Drive home

Some days driving home is an absolute mind numbing horror. I grind through traffic setting I-90 ablaze with my hatred for the commute and everyone involved. I can’t push the car fast enough. The cattle in front of me can’t get out of my way fast enough. Thoughts of mounting 50 caliber machine guns onto my domestic blue Toyota Camry sedan ricochet in my mind. Delmar O’Donnell reprimanding me, “Oh, George… not the livestock.”  Left lane is for the living. The right lane is for the dying. I am Imperator Furiosa. I am Max Rockatansky. WITNESS ME.

But lately – in the soft dusty blue of last light, I find myself thinking about the past. Growing up in Winona. The swirl of memories real and imagined. Flashes of fresh muddy spring air blowing over the Mississippi River as I would reel in fish that my Dad would catch for me high atop of the Wagon Bridge. Summer afternoons spent wasting the day away with my cousins at my Aunt Kathy’s pink house in town, waiting for our favorite MTV video to air. Typically we had SpaghettiOs for lunch. Other times we fried the sunfish we caught earlier in the morning from the lake. My job was to scale them. My brother cut the heads off and gutted them while my sister fried them for us. I can hear our child voices echo and the smoky smell of fried Bluegills in my aunt’s old house, now filled with college renters, hunched over mobile devices. Winters growing up were epic in scale and heavy with large amounts of snow. Images of our kitchen glowing orange in late winter light spending my time sledding before dinner, endlessly tromping up the hill in front of our house. Coming inside when my mom would get home and smelling goulash stewing while my dad would sing snippets of verse from old country legends – Merle Haggard, Hank Williams, and Charlie Pride to name of few.

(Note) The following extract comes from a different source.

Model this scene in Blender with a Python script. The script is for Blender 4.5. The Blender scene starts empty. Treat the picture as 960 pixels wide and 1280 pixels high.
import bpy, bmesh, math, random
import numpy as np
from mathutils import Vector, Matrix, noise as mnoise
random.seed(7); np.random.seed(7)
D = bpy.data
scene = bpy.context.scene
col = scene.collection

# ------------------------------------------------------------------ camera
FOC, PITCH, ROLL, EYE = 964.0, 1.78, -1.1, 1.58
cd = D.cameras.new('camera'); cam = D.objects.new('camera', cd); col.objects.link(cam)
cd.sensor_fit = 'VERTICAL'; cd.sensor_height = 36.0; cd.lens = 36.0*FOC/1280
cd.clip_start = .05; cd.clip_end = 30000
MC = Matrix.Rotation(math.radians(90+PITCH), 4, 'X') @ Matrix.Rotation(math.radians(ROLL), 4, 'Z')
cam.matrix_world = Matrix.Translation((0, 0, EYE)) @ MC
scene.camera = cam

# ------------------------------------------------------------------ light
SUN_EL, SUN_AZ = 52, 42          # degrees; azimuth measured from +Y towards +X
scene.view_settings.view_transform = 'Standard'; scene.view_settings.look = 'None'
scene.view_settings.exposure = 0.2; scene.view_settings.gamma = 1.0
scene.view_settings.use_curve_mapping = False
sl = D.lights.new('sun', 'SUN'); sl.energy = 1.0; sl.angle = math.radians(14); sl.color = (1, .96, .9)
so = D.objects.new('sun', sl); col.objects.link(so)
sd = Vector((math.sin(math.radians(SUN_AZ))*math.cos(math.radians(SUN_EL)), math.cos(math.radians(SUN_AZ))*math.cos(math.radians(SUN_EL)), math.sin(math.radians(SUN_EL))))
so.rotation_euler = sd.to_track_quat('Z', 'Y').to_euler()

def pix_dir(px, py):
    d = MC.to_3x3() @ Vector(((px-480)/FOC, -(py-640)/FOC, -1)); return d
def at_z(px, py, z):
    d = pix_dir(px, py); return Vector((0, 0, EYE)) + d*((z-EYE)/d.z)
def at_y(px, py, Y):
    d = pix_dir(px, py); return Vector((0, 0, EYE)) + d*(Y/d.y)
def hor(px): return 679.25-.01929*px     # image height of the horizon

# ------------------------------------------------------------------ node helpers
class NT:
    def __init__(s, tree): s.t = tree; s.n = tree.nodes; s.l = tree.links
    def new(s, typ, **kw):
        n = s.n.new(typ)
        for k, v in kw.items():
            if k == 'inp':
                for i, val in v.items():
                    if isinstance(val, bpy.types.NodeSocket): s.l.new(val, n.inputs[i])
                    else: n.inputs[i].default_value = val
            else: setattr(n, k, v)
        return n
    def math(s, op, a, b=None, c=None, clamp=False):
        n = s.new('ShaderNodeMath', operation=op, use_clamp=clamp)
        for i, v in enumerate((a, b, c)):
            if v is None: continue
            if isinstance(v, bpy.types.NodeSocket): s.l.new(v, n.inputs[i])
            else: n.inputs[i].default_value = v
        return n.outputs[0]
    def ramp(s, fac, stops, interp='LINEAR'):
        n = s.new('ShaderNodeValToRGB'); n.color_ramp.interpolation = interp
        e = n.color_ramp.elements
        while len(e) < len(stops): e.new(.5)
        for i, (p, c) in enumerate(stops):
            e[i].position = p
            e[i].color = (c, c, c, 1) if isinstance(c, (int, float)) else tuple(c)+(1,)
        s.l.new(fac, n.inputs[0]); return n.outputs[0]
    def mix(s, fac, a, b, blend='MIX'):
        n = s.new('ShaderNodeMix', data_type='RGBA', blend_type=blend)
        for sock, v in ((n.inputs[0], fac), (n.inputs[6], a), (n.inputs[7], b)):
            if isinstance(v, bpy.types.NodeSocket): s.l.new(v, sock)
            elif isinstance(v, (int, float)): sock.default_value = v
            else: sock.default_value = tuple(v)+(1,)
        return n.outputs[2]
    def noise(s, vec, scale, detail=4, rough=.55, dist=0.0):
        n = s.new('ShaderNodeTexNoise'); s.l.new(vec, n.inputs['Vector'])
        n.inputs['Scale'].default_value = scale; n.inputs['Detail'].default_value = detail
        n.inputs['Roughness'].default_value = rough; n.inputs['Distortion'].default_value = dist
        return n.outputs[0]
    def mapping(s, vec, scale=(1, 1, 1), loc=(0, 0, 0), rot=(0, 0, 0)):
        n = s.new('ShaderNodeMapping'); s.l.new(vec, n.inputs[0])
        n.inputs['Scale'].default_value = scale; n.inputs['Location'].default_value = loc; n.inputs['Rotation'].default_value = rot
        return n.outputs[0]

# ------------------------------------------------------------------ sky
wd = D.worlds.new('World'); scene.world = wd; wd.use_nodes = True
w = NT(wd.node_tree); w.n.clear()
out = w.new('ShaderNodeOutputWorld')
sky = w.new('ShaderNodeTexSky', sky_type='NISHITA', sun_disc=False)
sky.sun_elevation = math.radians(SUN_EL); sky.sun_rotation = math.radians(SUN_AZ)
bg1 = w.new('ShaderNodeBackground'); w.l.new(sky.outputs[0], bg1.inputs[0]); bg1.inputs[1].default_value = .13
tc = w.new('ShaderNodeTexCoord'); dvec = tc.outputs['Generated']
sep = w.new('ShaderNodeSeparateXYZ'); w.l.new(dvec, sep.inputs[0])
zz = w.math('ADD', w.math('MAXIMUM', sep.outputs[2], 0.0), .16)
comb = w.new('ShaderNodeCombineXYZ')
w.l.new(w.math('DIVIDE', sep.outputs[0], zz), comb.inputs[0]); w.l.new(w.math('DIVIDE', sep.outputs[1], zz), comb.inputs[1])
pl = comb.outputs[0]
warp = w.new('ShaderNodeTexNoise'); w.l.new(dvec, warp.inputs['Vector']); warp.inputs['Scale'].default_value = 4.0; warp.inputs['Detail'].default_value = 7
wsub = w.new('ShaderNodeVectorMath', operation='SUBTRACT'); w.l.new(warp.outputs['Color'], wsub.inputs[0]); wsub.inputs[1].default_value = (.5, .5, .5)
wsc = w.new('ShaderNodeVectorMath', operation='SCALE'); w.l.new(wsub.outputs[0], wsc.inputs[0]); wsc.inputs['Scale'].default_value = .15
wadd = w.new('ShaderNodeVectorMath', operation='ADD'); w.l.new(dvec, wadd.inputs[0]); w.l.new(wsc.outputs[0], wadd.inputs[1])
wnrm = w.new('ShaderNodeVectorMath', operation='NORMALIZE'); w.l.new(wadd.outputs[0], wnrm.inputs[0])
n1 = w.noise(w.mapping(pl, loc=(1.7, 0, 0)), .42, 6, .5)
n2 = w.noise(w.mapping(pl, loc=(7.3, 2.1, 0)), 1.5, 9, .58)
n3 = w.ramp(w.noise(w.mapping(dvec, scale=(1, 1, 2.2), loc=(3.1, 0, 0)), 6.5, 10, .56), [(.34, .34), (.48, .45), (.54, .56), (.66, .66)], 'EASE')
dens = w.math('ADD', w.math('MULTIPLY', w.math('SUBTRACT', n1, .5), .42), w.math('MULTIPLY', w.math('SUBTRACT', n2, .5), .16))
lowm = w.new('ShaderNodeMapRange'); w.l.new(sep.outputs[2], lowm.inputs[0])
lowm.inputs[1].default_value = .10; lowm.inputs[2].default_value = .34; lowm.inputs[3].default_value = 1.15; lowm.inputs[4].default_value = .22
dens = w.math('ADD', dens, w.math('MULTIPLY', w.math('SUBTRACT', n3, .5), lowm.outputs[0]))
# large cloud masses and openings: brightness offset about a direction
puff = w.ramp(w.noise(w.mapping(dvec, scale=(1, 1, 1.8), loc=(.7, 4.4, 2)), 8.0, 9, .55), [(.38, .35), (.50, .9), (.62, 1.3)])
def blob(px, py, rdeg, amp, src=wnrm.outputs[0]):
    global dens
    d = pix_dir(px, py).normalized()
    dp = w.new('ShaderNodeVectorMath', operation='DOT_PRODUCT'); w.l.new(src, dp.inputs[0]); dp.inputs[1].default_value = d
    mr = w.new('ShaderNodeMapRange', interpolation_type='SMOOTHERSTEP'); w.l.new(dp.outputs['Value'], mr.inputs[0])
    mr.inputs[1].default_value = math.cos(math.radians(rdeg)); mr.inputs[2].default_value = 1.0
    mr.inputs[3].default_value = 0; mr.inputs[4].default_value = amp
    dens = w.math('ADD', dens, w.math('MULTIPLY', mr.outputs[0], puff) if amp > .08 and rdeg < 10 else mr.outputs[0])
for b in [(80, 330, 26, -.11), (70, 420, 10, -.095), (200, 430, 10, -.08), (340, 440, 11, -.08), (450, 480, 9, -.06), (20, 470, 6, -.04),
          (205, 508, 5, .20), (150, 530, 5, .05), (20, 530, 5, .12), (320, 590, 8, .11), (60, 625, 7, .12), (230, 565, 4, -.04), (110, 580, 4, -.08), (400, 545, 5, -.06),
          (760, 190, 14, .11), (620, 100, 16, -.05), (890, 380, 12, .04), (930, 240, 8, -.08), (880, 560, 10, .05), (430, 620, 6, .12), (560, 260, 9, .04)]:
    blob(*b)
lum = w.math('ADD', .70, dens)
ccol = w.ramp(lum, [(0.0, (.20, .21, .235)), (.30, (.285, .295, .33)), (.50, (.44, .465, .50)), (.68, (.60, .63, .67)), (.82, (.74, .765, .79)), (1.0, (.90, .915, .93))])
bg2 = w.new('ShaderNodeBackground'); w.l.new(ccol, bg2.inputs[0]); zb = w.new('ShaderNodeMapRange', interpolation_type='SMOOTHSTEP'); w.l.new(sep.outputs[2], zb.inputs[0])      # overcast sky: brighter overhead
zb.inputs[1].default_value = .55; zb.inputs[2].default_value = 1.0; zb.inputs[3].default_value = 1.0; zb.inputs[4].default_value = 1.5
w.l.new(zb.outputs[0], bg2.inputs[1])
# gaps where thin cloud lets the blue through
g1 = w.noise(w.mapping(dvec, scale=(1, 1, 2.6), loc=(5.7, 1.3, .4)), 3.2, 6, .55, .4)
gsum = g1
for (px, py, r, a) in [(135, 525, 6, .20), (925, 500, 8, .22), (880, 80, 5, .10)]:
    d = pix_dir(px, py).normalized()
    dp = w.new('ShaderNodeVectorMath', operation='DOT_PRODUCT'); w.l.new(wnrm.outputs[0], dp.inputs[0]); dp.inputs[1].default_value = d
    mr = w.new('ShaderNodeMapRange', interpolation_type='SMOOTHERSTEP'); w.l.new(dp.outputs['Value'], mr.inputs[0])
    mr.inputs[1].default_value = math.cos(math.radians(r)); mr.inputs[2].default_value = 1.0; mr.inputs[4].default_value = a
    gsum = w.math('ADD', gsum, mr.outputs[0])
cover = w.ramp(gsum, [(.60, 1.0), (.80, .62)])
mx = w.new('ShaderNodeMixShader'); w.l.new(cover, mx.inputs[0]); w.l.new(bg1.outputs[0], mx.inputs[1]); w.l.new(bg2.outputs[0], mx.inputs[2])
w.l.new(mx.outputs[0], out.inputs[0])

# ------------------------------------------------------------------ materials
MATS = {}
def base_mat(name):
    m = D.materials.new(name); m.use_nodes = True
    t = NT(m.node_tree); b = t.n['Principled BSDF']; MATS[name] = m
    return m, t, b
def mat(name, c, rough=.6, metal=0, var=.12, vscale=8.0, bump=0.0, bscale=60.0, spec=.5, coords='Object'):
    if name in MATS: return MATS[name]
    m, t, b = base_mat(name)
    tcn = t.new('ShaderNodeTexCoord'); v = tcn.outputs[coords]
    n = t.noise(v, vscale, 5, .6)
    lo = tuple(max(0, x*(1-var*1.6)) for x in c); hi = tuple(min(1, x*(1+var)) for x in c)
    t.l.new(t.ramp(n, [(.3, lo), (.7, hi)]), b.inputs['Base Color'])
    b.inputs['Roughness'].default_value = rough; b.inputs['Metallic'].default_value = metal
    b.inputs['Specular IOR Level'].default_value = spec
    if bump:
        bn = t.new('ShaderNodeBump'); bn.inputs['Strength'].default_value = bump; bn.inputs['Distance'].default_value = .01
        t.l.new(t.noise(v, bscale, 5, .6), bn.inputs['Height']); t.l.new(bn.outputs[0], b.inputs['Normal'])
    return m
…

These visions slide along with the peeling landscape before me as I dumbly pass through traffic on I-90. I’m less annoyed in this reverie than when I’m present, listening to music, and thinking about the mundane details of the day. I stop myself when my heart begins to ache. It’s a real feeling. I chide myself for being sentimental and nostalgic. A narcissistic exercise in futility. I keep telling myself that these are reflections from radiation emanating out of a nearby black hole. The Flat Earthers were right.  That the matrix is simply playing out on a screen that we are watching. I quietly sing the chorus to Willie Nelson’s On the road again.

When I start to come down West Burn’s Valley and into Winona (all manner of mythical and woodland creatures following my car trumpeting my return to this beautiful river town, you tell me what is real) I decide that I don’t care about the reality of it. It doesn’t matter. These are memories of a good childhood, a past full of love. Things that we should never forget no matter how long the drive.